TASK DESCRIPTION: Starting at the top of the listing, extract every line up to and including the one with "col = scene.collection". Pictures stay out of the copy.

INFORMATION SHOWN:
####################
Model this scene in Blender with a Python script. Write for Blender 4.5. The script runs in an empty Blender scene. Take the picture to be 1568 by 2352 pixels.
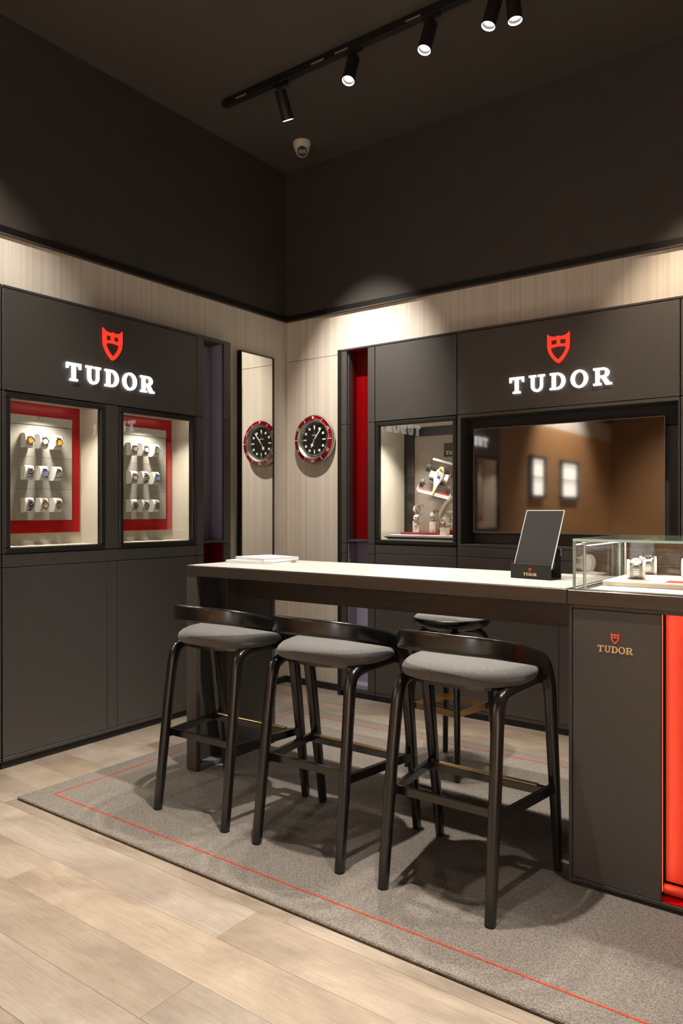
import bpy, bmesh, math, random
from mathutils import Vector, Matrix
from mathutils.geometry import tessellate_polygon
random.seed(7)
R = math.radians
scene = bpy.context.scene
col = scene.collection

# ------------------------------------------------------------------ camera, world, exposure
cam_d = bpy.data.cameras.new('camera'); cam = bpy.data.objects.new('camera', cam_d); col.objects.link(cam)
cam_d.sensor_fit = 'VERTICAL'; cam_d.sensor_height = 36.0
cam_d.lens = 36.0 * 1710.0 / 2352.0
cam_d.shift_y = -2.2 / 2352.0
cam_d.clip_start = 0.05; cam_d.clip_end = 60
cam.location = (3.5545, -4.1695, 1.25)
cam.rotation_euler = (R(90), 0, R(36.2))
scene.camera = cam
w = bpy.data.worlds.new('world'); scene.world = w; w.use_nodes = True
w.node_tree.nodes['Background'].inputs[0].default_value = (0.9, 0.8, 0.7, 1)
w.node_tree.nodes['Background'].inputs[1].default_value = 0.05
vs = scene.view_settings
vs.view_transform = 'Standard'; vs.look = 'None'; vs.gamma = 1.0; vs.use_curve_mapping = False
EXPOSURE = 0.0
vs.exposure = EXPOSURE
try:
    scene.cycles.use_denoising = True
    scene.cycles.sample_clamp_indirect = 6.0
    scene.cycles.max_bounces = 6
    scene.cycles.diffuse_bounces = 3
    scene.cycles.glossy_bounces = 3
    scene.cycles.transparent_max_bounces = 12
    scene.cycles.caustics_reflective = False
    scene.cycles.caustics_refractive = False
    scene.cycles.use_adaptive_sampling = True
    scene.cycles.adaptive_threshold = 0.07
    scene.cycles.adaptive_min_samples = 16
except Exception:
    pass

# ------------------------------------------------------------------ materials
def mat(name, color, rough=0.5, metal=0.0, spec=0.5, emit=None, emit_s=0.0, coat=0.0, ior=None, sheen=0.0):
    m = bpy.data.materials.new(name); m.use_nodes = True
    b = m.node_tree.nodes['Principled BSDF']
    b.inputs['Base Color'].default_value = (*color, 1)
    b.inputs['Roughness'].default_value = rough
    b.inputs['Metallic'].default_value = metal
    b.inputs['Specular IOR Level'].default_value = spec
    if ior: b.inputs['IOR'].default_value = ior
    if coat: b.inputs['Coat Weight'].default_value = coat
    if sheen: b.inputs['Sheen Weight'].default_value = sheen
    if emit:
        b.inputs['Emission Color'].default_value = (*emit, 1); b.inputs['Emission Strength'].default_value = emit_s
    return m

def nodes(m): return m.node_tree.nodes, m.node_tree.links, m.node_tree.nodes['Principled BSDF']

def noisy(m, c1, c2, scale, detail=4, stretch=(1, 1, 1), bump=0.0, bump_scale=None, lo=0.35, hi=0.65, random_obj=0.0, bump_dist=0.002, world=False):
    n, l, b = nodes(m)
    tc = n.new('ShaderNodeTexCoord'); mp = n.new('ShaderNodeMapping'); mp.inputs['Scale'].default_value = stretch
    src = tc.outputs['Object']
    if world:
        g = n.new('ShaderNodeNewGeometry'); src = g.outputs['Position']
    l.new(src, mp.inputs['Vector'])
    vec = mp.outputs['Vector']
    if random_obj:
        oi = n.new('ShaderNodeObjectInfo'); ad = n.new('ShaderNodeVectorMath'); ad.operation = 'ADD'
        mu = n.new('ShaderNodeMath'); mu.operation = 'MULTIPLY'; mu.inputs[1].default_value = 57.0
        l.new(oi.outputs['Random'], mu.inputs[0]); l.new(vec, ad.inputs[0]); l.new(mu.outputs[0], ad.inputs[1]); vec = ad.outputs[0]
    t = n.new('ShaderNodeTexNoise'); t.inputs['Scale'].default_value = scale; t.inputs['Detail'].default_value = detail
    l.new(vec, t.inputs['Vector'])
    r = n.new('ShaderNodeValToRGB')
    r.color_ramp.elements[0].position = lo; r.color_ramp.elements[0].color = (*c1, 1)
    r.color_ramp.elements[1].position = hi; r.color_ramp.elements[1].color = (*c2, 1)
    l.new(t.outputs['Fac'], r.inputs['Fac'])
    out = r.outputs['Color']
    if random_obj:
        hs = n.new('ShaderNodeHueSaturation'); ma = n.new('ShaderNodeMapRange')
        ma.inputs['To Min'].default_value = 1 - random_obj; ma.inputs['To Max'].default_value = 1 + random_obj
        l.new(oi.outputs['Random'], ma.inputs['Value']); l.new(ma.outputs[0], hs.inputs['Value']); l.new(out, hs.inputs['Color']); out = hs.outputs['Color']
    l.new(out, b.inputs['Base Color'])
    if bump:
        t2 = n.new('ShaderNodeTexNoise'); t2.inputs['Scale'].default_value = bump_scale or scale; t2.inputs['Detail'].default_value = 3
        l.new(vec, t2.inputs['Vector'])
        bp = n.new('ShaderNodeBump'); bp.inputs['Strength'].default_value = bump; bp.inputs['Distance'].default_value = bump_dist
        l.new(t2.outputs['Fac'], bp.inputs['Height']); l.new(bp.outputs['Normal'], b.inputs['Normal'])
    return m

def glass_mat(name, tint=(1, 1, 1), ior=1.5, refl=1.0):
    m = bpy.data.materials.new(name); m.use_nodes = True
    n = m.node_tree.nodes; l = m.node_tree.links
    for x in list(n): n.remove(x)
    o = n.new('ShaderNodeOutputMaterial'); mx = n.new('ShaderNodeMixShader'); tr = n.new('ShaderNodeBsdfTransparent'); gl = n.new('ShaderNodeBsdfGlossy')
    ge = n.new('ShaderNodeNewGeometry'); dt = n.new('ShaderNodeVectorMath'); dt.operation = 'DOT_PRODUCT'
    l.new(ge.outputs['Incoming'], dt.inputs[0]); l.new(ge.outputs['Normal'], dt.inputs[1])
    def mth(op, a, b=None, c=None):
        x = n.new('ShaderNodeMath'); x.operation = op
        for i, v in enumerate((a, b, c)):
            if v is None: continue
            if isinstance(v, (int, float)): x.inputs[i].default_value = v
            else: l.new(v, x.inputs[i])
        return x.outputs[0]
    f0 = ((ior-1)/(ior+1))**2
    fac = mth('MULTIPLY_ADD', mth('POWER', mth('SUBTRACT', 1.0, mth('MINIMUM', mth('ABSOLUTE', dt.outputs['Value']), 1.0)), 5.0), 1-f0, f0)
    gl.inputs['Roughness'].default_value = 0.0; gl.inputs['Color'].default_value = (refl, refl, refl, 1)
    tr.inputs['Color'].default_value = (*tint, 1)
    l.new(fac, mx.inputs[0]); l.new(tr.outputs[0], mx.inputs[1]); l.new(gl.outputs[0], mx.inputs[2]); l.new(mx.outputs[0], o.inputs['Surface'])
    return m

M = {}
M['cab'] = noisy(mat('charcoal_laminate', (0.05, 0.045, 0.041), 0.52, spec=0.85), (0.047, 0.0415, 0.037), (0.053, 0.047, 0.042), 60)
M['cab_edge'] = mat('charcoal_edge', (0.055, 0.051, 0.048), 0.38)
M['carcass'] = mat('carcass_black', (0.008, 0.0075, 0.007), 0.7)
M['frame'] = mat('anodised_frame', (0.03, 0.028, 0.026), 0.32, 0.4)
M['plinth'] = mat('plinth_black', (0.012, 0.011, 0.011), 0.6)
M['dark_wall'] = noisy(mat('dark_paint', (0.050, 0.042, 0.036), 0.55), (0.048, 0.041, 0.035), (0.053, 0.045, 0.038), 8)
M['ceil'] = mat('dark_ceiling_paint', (0.080, 0.068, 0.057), 0.75)
M['trim'] = mat('black_trim', (0.006, 0.006, 0.006), 0.4)
M['trim_lip'] = mat('brown_trim_lip', (0.08, 0.06, 0.045), 0.4)
# beige wallcovering with fine vertical threads
wp = mat('beige_wallcovering', (0.60, 0.51, 0.41), 0.55)
noisy(wp, (0.60, 0.53, 0.45), (0.70, 0.63, 0.545), 1.0, detail=6, stretch=(55, 55, 0.12), bump=0.15, bump_scale=2.0, lo=0.36, hi=0.62, bump_dist=0.001, world=True)
M['beige'] = wp
M['case_in'] = mat('cream_case_lining', (0.62, 0.575, 0.475), 0.6)
M['case_grey'] = noisy(mat('grey_backboard', (0.38, 0.36, 0.31), 0.55), (0.37, 0.35, 0.30), (0.40, 0.38, 0.33), 200)
M['red'] = mat('red_lacquer', (0.40, 0.001, 0.002), 0.25, spec=0.25)
M['red_dark'] = mat('deep_red_lacquer', (0.17, 0.001, 0.002), 0.12)
M['purple'] = mat('grey_violet_lining', (0.30, 0.27, 0.38), 0.45)
M['bronze'] = noisy(mat('brushed_bronze_laminate', (0.075, 0.06, 0.047), 0.36, 0.45), (0.068, 0.055, 0.043), (0.085, 0.068, 0.053), 3, stretch=(1, 40, 40))
M['top'] = noisy(mat('pale_table_inlay', (0.62, 0.61, 0.55), 0.35), (0.39, 0.385, 0.35), (0.425, 0.42, 0.385), 120, bump=0.05)
M['grey_plate'] = mat('grey_foot_plate', (0.16, 0.165, 0.175), 0.5)
sw = mat('black_stained_ash', (0.011, 0.010, 0.010), 0.22, spec=0.7)
noisy(sw, (0.006, 0.0055, 0.005), (0.012, 0.011, 0.0105), 6, stretch=(14, 14, 1.2), bump=0.05, bump_scale=9, bump_dist=0.001)
M['stool'] = sw
M['fabric'] = noisy(mat('grey_wool_fabric', (0.1, 0.095, 0.09), 0.95, sheen=0.15, spec=0.1), (0.072, 0.068, 0.065), (0.152, 0.143, 0.137), 480, detail=2, bump=0.35, bump_scale=500, bump_dist=0.0006)
M['brass'] = mat('brushed_brass', (0.62, 0.44, 0.22), 0.3, 1.0)
M['steel'] = mat('polished_steel', (0.72, 0.71, 0.69), 0.18, 1.0)
M['steel_satin'] = mat('satin_steel', (0.55, 0.54, 0.52), 0.35, 1.0)
M['gold'] = mat('yellow_gold', (0.80, 0.52, 0.18), 0.2, 1.0)
M['gold_letter'] = mat('pale_gold_letter', (0.85, 0.66, 0.36), 0.3, 0.8)
M['white'] = mat('white_leather', (0.80, 0.78, 0.73), 0.45)
M['paper'] = mat('white_paper', (0.82, 0.82, 0.82), 0.45)
M['ink'] = mat('dark_print', (0.03, 0.03, 0.035), 0.5)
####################
THE COMPLETED TASK:
Model this scene in Blender with a Python script. Write for Blender 4.5. The script runs in an empty Blender scene. Take the picture to be 1568 by 2352 pixels.
import bpy, bmesh, math, random
from mathutils import Vector, Matrix
from mathutils.geometry import tessellate_polygon
random.seed(7)
R = math.radians
scene = bpy.context.scene
col = scene.collection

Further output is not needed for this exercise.